Fréchet differentiability from Gâteaux differentiability

It seems worth expanding user31373's answer above for the benefit of those who could come to this page by chance (as I did).

The Mean Value theorem discussed above is the following statement:

Let $f : X \to Y$ be a map of normed linear spaces. Given $x_0 \in X$ and a direction $h \in X$ such that the directional derivative $\delta f(x_0+th)(h)$ exists for all $t \in [0,1],$ we have that $$ \|f(x_0+h)-f(x_0)\| \leqslant \|\delta f(x_0+th)(h)\| $$ for a suitable $t \in [0,1]$

(P.Drabek, J.Milota, Methods of Nonlinear Analysis, 2007; Th. 3.2.7). It follows that \begin{equation} \tag{$*$} \|f(x_0+h)-f(x_0)-\delta f(x_0)h\| \leqslant \|\delta f(x_0+th)(h)-\delta f(x_0)(h)\| \end{equation} (the latter statement is left without the proof in Drabek--Milota, and, unfortunately, the hint that is given there is misleading; however the book is one of the best sources on Fréchet and Gâteaux differentiation). In fact, one can use the idea from user31373's answer. We consider the map $g : X \to Y$ such that $$ g(x)=f(x)-\delta f(x_0)(x-x_0) $$ for all $x \in X.$ It is easy to see that the Mean Value theorem applied to $g$ gives us $(*).$ Let us verify, for instance, the key fact of existense of the directional derivatives $\delta g(x_0+th)(h).$ First, recall that the Gâteaux differential preserves the scalar multiplication: $\delta f(x)(r h)=r \delta f(x)(h)$ for all $x,h \in X$ and for all $r \in \mathbf R$ (the homogeneity of $\delta f(x)$). We have that \begin{eqnarray} \delta g(x_0+th)(h) &=& \lim_{u \to 0} \frac{g(x_0+th+uh)-g(x_0+th)}u \\ &=&\lim_{u \to 0} \frac{f(x_0+th+uh)-\delta f(x_0)( (t+u)h) - f(x_0+th)+\delta f(x_0)(th)}u \\ &=&\delta f(x_0+th)(h)-\delta f(x_0)(h) \end{eqnarray} where we have used the homogeneity to justify the last equation.

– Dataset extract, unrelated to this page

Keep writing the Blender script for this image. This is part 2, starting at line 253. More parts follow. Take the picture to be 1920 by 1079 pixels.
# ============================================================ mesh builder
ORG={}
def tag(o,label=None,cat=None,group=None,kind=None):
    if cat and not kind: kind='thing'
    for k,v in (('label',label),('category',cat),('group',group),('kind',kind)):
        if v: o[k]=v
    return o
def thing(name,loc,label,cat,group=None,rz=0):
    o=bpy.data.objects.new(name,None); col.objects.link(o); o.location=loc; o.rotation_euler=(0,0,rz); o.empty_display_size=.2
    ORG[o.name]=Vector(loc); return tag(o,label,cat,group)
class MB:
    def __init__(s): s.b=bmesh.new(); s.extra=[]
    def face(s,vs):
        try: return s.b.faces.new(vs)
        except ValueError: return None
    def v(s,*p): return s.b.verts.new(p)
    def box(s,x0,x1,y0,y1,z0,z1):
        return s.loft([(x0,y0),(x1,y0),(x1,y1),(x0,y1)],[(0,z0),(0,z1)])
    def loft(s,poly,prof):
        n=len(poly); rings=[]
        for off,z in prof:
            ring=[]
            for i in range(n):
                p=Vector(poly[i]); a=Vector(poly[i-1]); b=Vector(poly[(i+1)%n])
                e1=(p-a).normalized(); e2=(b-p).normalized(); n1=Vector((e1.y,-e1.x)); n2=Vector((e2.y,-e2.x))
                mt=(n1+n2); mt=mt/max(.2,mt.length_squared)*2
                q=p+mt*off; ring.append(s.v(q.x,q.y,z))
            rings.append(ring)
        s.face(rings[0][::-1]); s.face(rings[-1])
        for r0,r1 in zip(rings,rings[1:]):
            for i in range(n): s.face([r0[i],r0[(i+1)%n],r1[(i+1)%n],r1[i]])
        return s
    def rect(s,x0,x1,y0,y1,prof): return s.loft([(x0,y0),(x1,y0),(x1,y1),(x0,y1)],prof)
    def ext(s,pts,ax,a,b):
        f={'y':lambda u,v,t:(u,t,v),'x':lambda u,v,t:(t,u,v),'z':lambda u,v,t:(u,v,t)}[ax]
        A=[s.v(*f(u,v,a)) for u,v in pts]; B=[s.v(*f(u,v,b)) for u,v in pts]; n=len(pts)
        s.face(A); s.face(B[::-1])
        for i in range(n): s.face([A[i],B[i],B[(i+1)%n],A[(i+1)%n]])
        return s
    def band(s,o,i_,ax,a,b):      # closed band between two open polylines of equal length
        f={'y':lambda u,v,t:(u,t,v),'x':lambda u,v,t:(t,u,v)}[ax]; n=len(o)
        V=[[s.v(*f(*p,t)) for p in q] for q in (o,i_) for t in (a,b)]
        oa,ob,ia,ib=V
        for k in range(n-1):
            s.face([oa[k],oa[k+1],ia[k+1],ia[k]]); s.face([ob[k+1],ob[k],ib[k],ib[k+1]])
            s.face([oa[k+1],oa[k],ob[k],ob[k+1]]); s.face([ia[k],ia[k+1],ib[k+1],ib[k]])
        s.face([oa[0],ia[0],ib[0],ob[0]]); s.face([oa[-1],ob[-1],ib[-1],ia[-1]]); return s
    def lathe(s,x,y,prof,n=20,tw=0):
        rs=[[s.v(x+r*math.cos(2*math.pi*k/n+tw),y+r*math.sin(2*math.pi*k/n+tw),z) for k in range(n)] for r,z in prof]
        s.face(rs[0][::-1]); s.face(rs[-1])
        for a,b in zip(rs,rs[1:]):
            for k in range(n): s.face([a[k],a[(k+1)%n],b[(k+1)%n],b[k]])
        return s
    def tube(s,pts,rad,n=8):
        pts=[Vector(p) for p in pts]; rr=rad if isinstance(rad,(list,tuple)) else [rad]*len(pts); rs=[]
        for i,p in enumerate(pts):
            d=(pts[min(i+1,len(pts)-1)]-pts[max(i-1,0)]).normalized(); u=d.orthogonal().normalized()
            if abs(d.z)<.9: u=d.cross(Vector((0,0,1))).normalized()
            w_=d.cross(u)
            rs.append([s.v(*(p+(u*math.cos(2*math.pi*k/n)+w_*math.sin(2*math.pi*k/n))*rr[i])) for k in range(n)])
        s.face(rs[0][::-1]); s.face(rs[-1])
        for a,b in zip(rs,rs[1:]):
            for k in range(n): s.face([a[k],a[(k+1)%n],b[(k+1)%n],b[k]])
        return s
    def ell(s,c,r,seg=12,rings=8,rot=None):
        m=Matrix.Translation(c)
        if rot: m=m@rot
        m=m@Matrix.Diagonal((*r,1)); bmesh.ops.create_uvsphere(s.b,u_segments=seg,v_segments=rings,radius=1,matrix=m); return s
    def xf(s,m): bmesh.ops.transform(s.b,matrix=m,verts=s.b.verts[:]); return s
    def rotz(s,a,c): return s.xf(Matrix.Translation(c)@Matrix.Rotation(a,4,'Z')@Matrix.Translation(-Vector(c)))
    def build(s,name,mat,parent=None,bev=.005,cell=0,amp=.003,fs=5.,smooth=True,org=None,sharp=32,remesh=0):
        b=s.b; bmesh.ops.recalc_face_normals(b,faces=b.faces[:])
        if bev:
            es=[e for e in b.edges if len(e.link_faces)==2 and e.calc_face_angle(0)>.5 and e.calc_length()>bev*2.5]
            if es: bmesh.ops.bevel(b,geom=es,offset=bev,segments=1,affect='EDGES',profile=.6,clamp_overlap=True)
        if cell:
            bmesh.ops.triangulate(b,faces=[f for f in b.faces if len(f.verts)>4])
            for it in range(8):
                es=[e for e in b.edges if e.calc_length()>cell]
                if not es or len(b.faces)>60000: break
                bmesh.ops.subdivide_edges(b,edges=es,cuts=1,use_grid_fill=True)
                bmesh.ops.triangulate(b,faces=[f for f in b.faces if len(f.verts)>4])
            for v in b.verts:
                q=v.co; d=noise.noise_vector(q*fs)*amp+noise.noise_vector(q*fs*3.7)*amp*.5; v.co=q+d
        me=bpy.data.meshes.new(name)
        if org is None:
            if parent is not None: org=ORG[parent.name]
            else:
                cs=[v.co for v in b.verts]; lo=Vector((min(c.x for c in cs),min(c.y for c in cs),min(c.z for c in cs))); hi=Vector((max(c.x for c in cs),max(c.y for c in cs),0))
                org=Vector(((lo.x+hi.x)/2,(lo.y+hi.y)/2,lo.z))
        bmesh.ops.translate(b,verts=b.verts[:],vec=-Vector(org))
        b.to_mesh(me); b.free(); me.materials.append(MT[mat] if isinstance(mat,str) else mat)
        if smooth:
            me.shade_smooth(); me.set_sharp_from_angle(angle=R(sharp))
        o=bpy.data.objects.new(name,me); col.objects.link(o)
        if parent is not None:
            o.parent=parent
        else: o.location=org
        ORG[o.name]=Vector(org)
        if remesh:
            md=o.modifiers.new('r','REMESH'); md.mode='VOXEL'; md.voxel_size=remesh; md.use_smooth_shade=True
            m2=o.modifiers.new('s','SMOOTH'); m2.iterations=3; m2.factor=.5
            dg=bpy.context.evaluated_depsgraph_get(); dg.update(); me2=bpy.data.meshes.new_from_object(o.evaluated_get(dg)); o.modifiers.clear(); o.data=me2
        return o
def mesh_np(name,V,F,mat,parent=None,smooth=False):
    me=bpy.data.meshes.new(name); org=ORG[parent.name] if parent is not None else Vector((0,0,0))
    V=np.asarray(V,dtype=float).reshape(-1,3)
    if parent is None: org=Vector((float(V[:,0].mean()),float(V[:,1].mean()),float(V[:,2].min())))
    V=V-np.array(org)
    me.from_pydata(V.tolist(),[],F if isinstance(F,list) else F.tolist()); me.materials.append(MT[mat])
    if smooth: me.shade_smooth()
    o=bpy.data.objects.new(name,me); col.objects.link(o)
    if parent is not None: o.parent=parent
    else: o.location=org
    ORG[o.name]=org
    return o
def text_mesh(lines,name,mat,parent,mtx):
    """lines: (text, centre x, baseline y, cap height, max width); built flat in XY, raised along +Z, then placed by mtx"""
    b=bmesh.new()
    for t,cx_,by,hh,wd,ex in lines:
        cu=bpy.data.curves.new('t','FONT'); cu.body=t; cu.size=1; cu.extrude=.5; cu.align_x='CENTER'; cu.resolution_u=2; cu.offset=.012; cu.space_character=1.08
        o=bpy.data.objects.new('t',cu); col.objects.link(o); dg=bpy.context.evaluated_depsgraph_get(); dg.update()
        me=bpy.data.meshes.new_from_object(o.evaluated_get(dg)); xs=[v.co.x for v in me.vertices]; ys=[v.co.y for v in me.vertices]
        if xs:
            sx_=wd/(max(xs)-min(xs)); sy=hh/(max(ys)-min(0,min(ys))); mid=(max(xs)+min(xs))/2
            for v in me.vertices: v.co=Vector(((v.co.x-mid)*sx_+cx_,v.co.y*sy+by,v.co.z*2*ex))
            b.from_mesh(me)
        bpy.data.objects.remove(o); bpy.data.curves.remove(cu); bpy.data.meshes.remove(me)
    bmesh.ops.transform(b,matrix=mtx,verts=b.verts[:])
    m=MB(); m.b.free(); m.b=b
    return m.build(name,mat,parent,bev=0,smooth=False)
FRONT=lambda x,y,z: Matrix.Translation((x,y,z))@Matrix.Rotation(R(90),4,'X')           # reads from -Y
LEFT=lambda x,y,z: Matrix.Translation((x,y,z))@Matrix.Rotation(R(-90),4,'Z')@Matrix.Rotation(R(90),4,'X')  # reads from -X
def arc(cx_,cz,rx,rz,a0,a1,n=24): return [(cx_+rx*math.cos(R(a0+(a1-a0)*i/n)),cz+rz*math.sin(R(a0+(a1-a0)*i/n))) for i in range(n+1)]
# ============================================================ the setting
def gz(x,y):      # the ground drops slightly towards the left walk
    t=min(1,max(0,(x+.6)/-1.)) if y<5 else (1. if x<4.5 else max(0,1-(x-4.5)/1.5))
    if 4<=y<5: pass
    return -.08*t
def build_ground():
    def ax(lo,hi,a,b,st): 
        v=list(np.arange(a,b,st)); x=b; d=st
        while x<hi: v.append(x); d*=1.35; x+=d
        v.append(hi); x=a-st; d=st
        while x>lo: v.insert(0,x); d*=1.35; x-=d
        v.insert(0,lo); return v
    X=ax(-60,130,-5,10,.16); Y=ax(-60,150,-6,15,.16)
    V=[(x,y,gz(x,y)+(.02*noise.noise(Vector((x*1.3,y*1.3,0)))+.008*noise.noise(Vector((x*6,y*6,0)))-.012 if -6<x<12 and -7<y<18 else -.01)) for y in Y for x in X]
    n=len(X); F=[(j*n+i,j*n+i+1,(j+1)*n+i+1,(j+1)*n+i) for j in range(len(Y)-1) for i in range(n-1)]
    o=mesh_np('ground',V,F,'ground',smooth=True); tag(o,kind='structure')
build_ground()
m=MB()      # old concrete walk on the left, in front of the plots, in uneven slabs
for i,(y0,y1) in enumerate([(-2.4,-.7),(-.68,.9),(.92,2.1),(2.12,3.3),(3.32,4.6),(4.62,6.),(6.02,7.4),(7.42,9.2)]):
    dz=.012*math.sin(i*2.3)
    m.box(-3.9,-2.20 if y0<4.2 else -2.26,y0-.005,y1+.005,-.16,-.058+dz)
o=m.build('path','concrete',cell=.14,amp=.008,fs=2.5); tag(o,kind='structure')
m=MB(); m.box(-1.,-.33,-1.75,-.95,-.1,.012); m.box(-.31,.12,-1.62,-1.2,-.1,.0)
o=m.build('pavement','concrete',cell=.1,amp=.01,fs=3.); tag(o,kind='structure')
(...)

Now to address the question under what conditions existense of Gâteaux differentials implies existense of Fréchet differential. The standard result is the following one (quoting again Drabek--Milota):

if $f : X \to Y$ is a map of linear normed spaces such that in a certain open neighbourhood $O_{x_0}$ of $x_0 \in X$ the Gâteaux differential $\delta f(x)$ exists and is linear and continuous for all $x \in O_{x_0}$ and the map $$ x \mapsto \delta f(x) $$ from $X$ into $L(X,Y) $ is continuous at $x_0,$ then $f$ is Fréchet differentiable at $x_0$

(Prop. 3.2.15 in Drabek--Milota); $L(X,Y)$ is the normed space of continuous linear maps from $X$ to $Y$ equipped the uniform norm $$ \|\varphi\| =\mathrm{sup}_{x \ne 0} \frac{\|\varphi(x)\|}{\|x\|} \qquad (\varphi \in L(X,Y)). $$ The proof is based on the equality $(*)$ above.

Theorem 1-2 from Saaty's "Modern Nonlinear Equations" proves this using a combination of the mean value theorem and the Hahn Banach Theorem.

My understanding of the problem: we know that the Gâteaux derivative exists and is continuous; we want to prove that it is actually the Fréchet derivative. Pick a point $x_0$. Subtract a linear functional from $f$ so that $f\,'(x_0)=0$. For any $\epsilon>0$ there is a neighborhood of $x_0$ in which $|f\,'|<\epsilon$. By the Mean Value theorem $|f(x)-f(x_0)|\le \epsilon |x-x_0|$ in this neighborhood. Hence $f\,'(x_0)=0$ in the Fréchet sense.